DATASET ROWS
▬▬▬▬▬▬
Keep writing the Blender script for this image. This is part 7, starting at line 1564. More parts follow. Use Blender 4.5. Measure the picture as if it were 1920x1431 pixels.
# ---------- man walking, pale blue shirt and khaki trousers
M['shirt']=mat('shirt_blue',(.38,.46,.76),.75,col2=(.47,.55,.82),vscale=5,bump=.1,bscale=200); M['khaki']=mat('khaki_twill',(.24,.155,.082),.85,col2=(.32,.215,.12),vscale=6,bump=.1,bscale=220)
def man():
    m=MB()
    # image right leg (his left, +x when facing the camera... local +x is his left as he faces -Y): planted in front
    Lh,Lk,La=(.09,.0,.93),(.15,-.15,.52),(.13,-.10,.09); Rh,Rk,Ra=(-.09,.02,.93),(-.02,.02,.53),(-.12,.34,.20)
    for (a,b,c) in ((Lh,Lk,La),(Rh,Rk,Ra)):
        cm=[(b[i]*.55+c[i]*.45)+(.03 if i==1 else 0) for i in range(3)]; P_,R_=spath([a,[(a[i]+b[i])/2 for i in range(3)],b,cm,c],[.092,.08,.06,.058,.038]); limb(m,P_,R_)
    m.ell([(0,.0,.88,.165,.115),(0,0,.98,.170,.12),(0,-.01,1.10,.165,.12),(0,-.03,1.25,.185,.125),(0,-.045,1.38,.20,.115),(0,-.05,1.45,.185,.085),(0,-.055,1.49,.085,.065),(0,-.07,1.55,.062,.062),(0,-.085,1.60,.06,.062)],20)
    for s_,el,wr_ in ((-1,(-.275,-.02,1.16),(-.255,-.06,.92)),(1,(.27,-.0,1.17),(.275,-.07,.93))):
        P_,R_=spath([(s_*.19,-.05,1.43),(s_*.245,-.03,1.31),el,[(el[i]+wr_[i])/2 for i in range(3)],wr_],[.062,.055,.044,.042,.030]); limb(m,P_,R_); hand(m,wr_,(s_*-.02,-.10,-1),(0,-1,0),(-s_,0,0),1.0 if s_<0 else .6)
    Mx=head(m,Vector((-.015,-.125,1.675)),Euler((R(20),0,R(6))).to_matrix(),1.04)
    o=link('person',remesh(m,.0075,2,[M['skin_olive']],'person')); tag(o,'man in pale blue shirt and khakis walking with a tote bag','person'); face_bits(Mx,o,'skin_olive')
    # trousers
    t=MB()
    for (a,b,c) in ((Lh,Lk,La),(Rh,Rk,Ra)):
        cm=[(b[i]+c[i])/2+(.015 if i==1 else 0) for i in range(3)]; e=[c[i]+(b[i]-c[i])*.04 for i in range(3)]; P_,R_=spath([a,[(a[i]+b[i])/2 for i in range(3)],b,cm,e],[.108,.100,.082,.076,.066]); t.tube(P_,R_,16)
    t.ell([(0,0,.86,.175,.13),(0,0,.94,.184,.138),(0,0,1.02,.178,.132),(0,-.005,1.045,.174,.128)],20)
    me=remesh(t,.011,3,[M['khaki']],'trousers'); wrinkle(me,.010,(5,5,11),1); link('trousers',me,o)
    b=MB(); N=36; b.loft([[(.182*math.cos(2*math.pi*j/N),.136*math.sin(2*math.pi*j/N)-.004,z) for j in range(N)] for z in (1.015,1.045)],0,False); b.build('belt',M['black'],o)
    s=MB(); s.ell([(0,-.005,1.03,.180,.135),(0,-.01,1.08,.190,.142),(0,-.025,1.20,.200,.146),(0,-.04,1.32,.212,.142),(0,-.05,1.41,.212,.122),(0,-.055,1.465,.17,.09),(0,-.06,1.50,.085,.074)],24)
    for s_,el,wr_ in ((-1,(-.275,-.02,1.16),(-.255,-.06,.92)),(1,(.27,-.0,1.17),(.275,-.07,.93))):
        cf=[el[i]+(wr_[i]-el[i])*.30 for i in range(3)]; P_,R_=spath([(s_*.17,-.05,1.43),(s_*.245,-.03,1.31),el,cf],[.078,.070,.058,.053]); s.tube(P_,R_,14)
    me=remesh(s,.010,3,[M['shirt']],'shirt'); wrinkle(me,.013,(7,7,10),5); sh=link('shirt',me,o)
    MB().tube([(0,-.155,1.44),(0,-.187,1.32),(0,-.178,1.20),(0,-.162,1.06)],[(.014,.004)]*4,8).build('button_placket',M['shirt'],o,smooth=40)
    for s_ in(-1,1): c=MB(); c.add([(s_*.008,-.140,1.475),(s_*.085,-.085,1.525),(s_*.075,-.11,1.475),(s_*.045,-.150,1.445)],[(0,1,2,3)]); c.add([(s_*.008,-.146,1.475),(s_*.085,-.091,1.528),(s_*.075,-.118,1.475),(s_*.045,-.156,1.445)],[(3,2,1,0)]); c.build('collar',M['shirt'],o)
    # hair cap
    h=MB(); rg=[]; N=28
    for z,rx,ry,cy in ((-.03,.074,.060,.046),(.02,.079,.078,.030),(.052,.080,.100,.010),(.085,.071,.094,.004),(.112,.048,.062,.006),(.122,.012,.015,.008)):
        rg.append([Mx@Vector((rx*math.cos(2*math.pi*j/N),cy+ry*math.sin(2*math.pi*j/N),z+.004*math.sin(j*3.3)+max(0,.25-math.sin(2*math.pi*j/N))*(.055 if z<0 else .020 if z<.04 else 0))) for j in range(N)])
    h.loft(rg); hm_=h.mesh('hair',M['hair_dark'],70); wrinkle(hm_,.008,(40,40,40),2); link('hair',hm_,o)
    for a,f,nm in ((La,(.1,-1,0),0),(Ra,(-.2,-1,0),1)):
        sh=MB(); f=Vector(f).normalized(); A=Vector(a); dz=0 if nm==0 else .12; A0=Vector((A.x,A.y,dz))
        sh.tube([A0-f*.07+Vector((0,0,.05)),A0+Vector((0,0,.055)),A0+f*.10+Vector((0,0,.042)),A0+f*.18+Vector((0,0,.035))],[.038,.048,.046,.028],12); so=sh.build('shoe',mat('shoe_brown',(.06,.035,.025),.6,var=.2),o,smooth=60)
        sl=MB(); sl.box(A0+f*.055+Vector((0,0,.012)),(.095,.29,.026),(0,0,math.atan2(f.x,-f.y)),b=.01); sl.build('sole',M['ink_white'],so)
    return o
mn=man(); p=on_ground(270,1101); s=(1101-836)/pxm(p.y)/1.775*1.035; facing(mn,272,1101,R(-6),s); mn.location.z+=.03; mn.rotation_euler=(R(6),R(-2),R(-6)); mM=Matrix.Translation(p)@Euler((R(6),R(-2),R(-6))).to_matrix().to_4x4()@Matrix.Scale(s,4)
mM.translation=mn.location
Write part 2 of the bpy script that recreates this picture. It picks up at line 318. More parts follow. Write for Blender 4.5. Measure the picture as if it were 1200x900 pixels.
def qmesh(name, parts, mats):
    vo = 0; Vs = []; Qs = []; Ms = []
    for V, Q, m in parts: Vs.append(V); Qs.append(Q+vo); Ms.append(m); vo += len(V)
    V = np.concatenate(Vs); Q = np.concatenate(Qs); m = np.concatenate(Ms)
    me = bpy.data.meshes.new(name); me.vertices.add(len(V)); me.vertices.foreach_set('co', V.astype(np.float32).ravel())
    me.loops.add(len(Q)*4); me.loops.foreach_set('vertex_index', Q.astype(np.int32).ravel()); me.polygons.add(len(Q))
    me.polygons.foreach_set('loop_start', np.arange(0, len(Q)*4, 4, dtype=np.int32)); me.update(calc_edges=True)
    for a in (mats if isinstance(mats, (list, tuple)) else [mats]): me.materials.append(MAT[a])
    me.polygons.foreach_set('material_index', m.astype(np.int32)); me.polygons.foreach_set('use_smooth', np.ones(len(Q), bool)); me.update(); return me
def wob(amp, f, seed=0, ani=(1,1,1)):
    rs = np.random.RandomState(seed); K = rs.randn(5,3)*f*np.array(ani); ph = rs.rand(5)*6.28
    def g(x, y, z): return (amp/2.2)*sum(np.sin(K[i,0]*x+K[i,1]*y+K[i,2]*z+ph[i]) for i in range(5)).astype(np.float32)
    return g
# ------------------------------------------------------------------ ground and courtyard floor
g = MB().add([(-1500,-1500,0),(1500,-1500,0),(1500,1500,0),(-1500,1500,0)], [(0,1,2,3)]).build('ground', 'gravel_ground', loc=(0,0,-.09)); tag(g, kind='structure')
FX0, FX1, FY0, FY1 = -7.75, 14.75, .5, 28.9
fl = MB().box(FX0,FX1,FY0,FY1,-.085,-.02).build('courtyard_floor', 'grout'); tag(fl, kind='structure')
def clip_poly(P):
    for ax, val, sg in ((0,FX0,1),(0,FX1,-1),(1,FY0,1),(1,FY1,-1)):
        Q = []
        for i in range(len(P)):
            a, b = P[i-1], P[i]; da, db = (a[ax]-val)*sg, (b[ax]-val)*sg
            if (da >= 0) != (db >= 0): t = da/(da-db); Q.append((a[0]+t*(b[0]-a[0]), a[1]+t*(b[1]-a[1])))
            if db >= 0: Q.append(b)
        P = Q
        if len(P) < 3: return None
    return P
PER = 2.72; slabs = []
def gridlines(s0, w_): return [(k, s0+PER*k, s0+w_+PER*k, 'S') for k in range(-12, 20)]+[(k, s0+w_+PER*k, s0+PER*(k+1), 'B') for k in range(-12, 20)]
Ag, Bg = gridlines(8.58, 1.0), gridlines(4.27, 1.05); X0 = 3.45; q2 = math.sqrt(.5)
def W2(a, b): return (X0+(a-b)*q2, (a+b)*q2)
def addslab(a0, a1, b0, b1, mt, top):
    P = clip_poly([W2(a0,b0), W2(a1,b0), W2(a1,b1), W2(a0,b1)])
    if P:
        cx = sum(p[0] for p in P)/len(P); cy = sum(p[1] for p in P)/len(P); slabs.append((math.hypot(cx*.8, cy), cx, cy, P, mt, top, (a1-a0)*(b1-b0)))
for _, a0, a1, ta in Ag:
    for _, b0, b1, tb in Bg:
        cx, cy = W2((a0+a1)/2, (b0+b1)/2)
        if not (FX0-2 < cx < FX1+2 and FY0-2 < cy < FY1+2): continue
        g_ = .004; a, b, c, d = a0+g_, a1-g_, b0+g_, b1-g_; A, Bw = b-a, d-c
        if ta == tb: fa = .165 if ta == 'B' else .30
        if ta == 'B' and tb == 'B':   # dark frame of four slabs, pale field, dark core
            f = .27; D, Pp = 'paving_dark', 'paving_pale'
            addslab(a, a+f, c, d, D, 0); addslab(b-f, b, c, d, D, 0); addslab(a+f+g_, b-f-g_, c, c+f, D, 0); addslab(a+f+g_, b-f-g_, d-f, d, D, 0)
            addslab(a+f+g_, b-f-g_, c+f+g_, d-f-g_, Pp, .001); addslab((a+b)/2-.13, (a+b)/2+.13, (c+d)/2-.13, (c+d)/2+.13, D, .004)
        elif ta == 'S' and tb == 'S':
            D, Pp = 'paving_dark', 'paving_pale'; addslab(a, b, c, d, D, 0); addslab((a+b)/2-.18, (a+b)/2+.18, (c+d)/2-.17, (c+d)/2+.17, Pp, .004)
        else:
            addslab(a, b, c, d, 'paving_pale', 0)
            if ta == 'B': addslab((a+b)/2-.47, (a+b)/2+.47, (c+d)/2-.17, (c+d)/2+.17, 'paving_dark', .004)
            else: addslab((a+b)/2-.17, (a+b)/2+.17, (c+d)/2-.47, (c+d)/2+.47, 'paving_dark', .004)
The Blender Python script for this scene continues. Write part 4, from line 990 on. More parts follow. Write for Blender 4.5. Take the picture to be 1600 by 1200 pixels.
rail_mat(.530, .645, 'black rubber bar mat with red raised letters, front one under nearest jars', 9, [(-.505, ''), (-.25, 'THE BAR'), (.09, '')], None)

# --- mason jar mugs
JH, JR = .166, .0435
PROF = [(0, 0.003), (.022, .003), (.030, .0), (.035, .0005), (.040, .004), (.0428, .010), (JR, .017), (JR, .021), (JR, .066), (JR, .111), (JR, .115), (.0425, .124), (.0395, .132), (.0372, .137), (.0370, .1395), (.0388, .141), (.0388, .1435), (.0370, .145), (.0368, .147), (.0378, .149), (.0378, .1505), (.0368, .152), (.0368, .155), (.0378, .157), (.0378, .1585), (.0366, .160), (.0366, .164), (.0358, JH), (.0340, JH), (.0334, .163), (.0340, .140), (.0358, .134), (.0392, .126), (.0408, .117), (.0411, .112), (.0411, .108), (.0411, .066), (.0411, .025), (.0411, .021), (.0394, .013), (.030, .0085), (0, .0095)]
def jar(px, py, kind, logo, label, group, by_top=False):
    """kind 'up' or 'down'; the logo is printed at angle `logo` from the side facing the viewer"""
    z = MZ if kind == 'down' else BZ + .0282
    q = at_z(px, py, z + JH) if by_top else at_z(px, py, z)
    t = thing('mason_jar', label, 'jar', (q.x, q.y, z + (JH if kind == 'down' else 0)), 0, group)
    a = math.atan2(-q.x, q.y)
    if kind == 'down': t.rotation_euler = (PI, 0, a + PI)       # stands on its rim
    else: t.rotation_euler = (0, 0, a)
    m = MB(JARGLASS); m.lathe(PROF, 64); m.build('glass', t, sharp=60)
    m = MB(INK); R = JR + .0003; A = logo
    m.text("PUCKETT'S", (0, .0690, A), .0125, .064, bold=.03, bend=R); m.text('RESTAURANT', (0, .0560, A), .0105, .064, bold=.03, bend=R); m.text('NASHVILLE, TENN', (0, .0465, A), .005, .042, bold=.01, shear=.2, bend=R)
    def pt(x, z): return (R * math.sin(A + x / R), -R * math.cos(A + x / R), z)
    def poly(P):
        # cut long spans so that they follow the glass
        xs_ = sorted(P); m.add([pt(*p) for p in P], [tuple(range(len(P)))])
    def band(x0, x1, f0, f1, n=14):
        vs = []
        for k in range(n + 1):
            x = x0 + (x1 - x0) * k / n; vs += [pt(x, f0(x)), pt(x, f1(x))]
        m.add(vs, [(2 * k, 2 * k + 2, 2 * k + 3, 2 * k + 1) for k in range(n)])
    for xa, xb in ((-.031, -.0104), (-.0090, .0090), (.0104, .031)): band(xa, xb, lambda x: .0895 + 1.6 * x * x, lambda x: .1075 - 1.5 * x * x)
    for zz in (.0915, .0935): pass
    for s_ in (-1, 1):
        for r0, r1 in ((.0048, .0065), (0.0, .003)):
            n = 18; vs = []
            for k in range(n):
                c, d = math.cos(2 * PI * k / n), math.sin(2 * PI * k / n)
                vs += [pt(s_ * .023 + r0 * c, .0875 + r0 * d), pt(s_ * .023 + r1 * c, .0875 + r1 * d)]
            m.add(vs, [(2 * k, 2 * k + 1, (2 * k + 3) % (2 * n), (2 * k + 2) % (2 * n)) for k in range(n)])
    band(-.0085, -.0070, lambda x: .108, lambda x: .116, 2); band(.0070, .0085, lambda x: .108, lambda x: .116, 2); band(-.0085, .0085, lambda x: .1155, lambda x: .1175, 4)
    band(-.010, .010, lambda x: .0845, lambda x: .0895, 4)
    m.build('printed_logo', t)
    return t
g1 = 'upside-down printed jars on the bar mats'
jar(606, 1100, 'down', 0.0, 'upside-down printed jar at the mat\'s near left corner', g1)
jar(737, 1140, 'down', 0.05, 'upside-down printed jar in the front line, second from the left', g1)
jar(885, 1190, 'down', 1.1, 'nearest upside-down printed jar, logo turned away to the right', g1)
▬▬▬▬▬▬
WORK TO BE COMPLETED
Look above for the line that contains "The Blender Python". Starting there, transcribe every line exactly until you have copied the line that contains "rail_mat(.530, .645, 'black".

ANSWER TO THIS TASK
The Blender Python script for this scene continues. Write part 4, from line 990 on. More parts follow. Write for Blender 4.5. Take the picture to be 1600 by 1200 pixels.
rail_mat(.530, .645, 'black rubber bar mat with red raised letters, front one under nearest jars', 9, [(-.505, ''), (-.25, 'THE BAR'), (.09, '')], None)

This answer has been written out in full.